Knowledge Discovery and Retention
And that’s the final point. AI is just a tool. A very smart tool at parroting human behavior, but still a tool to be directed and guided by human users. Humans have a finite capacity for retaining knowledge, and the time it takes to find the right question to ask, seek the resources of knowledge, understand what has been learned, test the knowledge in real-world applications, and take those learnings and pass them down to the next generation, all of which stresses the ultimate human constraint: time. But speed up time too much and most of the activities in the pursuit of knowledge dwindle to the point of insignificance. The answer is not always the best end result. Oftentimes the journey is the more meaningful interaction. The cautionary tale of being buried in knowledge is one thing, but never having to seek knowledge again is quite another.

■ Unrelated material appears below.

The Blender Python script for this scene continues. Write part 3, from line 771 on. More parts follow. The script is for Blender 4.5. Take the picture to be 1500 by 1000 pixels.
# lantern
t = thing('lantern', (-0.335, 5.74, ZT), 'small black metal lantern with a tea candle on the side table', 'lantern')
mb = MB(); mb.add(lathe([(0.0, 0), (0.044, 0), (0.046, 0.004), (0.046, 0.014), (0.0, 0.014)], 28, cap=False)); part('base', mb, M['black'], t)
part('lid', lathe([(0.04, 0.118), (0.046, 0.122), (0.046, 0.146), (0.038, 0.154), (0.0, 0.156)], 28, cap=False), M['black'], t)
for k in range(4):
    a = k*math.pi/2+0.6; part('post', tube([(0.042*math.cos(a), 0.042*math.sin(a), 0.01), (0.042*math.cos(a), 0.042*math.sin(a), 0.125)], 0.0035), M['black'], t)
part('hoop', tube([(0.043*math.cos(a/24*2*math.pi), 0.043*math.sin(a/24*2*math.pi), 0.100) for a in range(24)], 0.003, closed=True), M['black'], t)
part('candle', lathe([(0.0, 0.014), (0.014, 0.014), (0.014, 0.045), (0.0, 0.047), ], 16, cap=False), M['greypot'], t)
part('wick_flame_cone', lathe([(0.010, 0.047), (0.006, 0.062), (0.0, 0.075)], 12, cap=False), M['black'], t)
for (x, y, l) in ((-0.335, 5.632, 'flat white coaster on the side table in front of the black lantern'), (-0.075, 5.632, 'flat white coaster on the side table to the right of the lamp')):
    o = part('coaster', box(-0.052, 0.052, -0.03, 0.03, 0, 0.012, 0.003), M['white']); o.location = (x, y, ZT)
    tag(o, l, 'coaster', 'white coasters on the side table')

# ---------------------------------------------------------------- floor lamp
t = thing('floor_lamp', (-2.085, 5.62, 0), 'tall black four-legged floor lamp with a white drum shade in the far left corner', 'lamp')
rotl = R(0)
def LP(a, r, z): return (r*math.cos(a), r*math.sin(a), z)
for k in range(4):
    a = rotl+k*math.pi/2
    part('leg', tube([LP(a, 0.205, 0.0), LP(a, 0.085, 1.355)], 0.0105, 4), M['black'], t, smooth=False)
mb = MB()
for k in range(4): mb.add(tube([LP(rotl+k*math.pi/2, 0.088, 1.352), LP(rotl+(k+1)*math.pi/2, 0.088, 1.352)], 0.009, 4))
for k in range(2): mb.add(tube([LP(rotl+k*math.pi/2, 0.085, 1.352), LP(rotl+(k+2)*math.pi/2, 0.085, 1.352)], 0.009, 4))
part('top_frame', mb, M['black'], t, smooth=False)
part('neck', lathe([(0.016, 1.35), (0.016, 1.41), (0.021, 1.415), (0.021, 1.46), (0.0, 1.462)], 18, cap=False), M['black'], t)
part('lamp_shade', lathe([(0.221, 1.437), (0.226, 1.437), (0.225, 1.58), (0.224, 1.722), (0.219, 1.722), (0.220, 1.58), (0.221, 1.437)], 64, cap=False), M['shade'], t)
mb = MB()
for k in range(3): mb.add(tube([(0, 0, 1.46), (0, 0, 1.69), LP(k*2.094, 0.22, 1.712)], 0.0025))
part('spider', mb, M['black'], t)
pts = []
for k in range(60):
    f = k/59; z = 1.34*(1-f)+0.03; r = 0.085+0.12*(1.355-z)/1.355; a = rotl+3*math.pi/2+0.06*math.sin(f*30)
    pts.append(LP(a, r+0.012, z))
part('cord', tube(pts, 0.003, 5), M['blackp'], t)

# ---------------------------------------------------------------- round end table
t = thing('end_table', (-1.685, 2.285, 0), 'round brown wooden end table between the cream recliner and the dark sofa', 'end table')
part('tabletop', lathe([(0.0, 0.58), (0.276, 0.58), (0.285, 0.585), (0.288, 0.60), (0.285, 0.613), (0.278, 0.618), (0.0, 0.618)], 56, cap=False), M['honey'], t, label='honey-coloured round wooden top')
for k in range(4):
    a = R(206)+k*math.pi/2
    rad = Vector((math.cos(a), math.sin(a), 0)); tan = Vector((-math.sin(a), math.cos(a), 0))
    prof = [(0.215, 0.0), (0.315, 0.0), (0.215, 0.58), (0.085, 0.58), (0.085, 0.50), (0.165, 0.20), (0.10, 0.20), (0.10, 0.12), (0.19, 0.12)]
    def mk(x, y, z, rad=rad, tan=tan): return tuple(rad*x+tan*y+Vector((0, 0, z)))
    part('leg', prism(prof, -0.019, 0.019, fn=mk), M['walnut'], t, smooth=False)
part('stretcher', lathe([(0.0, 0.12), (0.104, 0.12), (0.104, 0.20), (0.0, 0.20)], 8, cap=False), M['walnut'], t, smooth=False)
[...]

The Timelessness of Search
But similar to the AI in science fiction, AI has a need for an infinite stream of information, and just as these early science fiction writers speculated, finding the knowledge in a sea of information, knowing what is truth vs what is fiction, and having enough discernment to wade through the information available to find what you need amongst the noise, is a constant battle. But a battle that is all too familiar. These challenges of progress remain no matter how far we have progressed because, at least for now, humans are still the primary consumers of knowledge and no matter how far technology progresses, we will still need help discerning fact from fiction, finding what we need, and struggling to retain what we learn. All things that librarians happen to be good at helping folks navigate through, from the past and so on into the future.